WATER FOR ELEPHANTS
Apr 20, 2024FROM THE HORSE’S MOUTH
Apr 25, 2024
Martha Graham’s rich and long lasting legacy, her powerful and original technique, strong voice, and revolutionary vision were evident during the GALA performance at City Center, “American Legacies,” celebrating one hundred years since her first work on three women.
Company dancer, Lloyd Knight introduced the evening which began with the lively, eccentric solo Satyric Festival Song (1932), originally danced and costumed by Graham herself. Guest artist FKA twigs, recognized widely as a pioneer in the music industry as well as a ballet and modern dancer who trained in the Graham technique in her early years, channeled Graham’s perfectionism and wild abandon in this dance. Original music by Imre Weisshaus, was reconstructed by Fernando Palacios, and the original choreography was reconstructed in 1994 by Diane Gray and Janet Eilber. With asymmetrical upper and lower body contortions, angles, playful and teasing, FKA twigs, hinges at the waist, flops her head and hair forward and back. She flirts with sequential jiggling that rises from her legs up to her head, jumps high in the air; a spright, offering humor and delight, her movement seducing the audience to wait for more.

Janet Eilber, Artistic Director of the company introduced the next dance, Maple Leaf Rag, (1990), which Graham choreographed at the age of ninety six, the last dance she created before her death in 1991. Eilber is wise to educate the audience on these historical notes, adding gravitas and respect to the significance of these performances. With music by Scott Joplin performed live on piano by Siouan Zhang, nineteen dancers in pastel skirts and leggings (Calvin Klein), cavort and tease around an elongated bench that resembles a ballet barre.
The stage is set for one, then two, then three, then more dancers entering and leaving with strong phases of movement. Attitude marches, flexed foot skips, big leaps, proceed over the enjoyable Joplin score. Intermittently the proceedings are interrupted by the entrance of the ominous Graham-like figure in white flowing skirt, moving grandly across the stage to dirge-like base notes, as if to say, “Don’t have too much fun;” the voice of the stern task-mistress. Seeing this piece and knowing it was her last work, brought poignancy and reverence for Graham who was able to face her own end with lightness and mirth.
Before the final performance of the evening, Janet Eilber, as an advocate of Graham’s early pioneering influence on gender equality, recognized three outstanding women, leaders in their fields of endeavor: Donna Shalela, who among other many achievements in government, human services, and education, won the Presidential Medal of Freedom in 2008; Adrienne Holder, for her war on poverty as a lawyer with Legal Aid Society; and FKA twigs, tonight’s guest artist, for her groundbreaking career in music and theater.
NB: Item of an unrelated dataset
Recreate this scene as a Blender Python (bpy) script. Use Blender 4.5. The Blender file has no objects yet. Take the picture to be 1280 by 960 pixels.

Rite of Spring (1984) brought down the house. Graham who created this work at the age of 90, met her creative match with the astonishing musical score by Igor Stravinsky, composed in 1913 for Sergei Diaghilev’s Ballets Russes with original choreography by Vaslav Nijinsky. Revolutionary in its day, the music plays with pulsating rhythms, atonal, raw and instinctual musical choices that tell the story of a primitive culture that sacrifices a virgin to appease the gods and bring spring forward after the “death” of winter, ensuring continuity of the tribe.
Janet Eilber conceived the new production concept; costumed by Pilar Limner, projection by Paul Lieber. The stand out of this performance was Xin Ying (The Chosen One), the sacrificed virgin. Once she is chosen by the Shaman, (Alessio Crognole Roberts), the anguish, resistance, and eventual acceptance of her fate, is passionately, brilliantly embodied in her relentless appeal to hang on to life until the very end. Stravinsky’s plaintive score (performed live by The Mannes Orchestra under the direction of David Hayes) underscores her drama.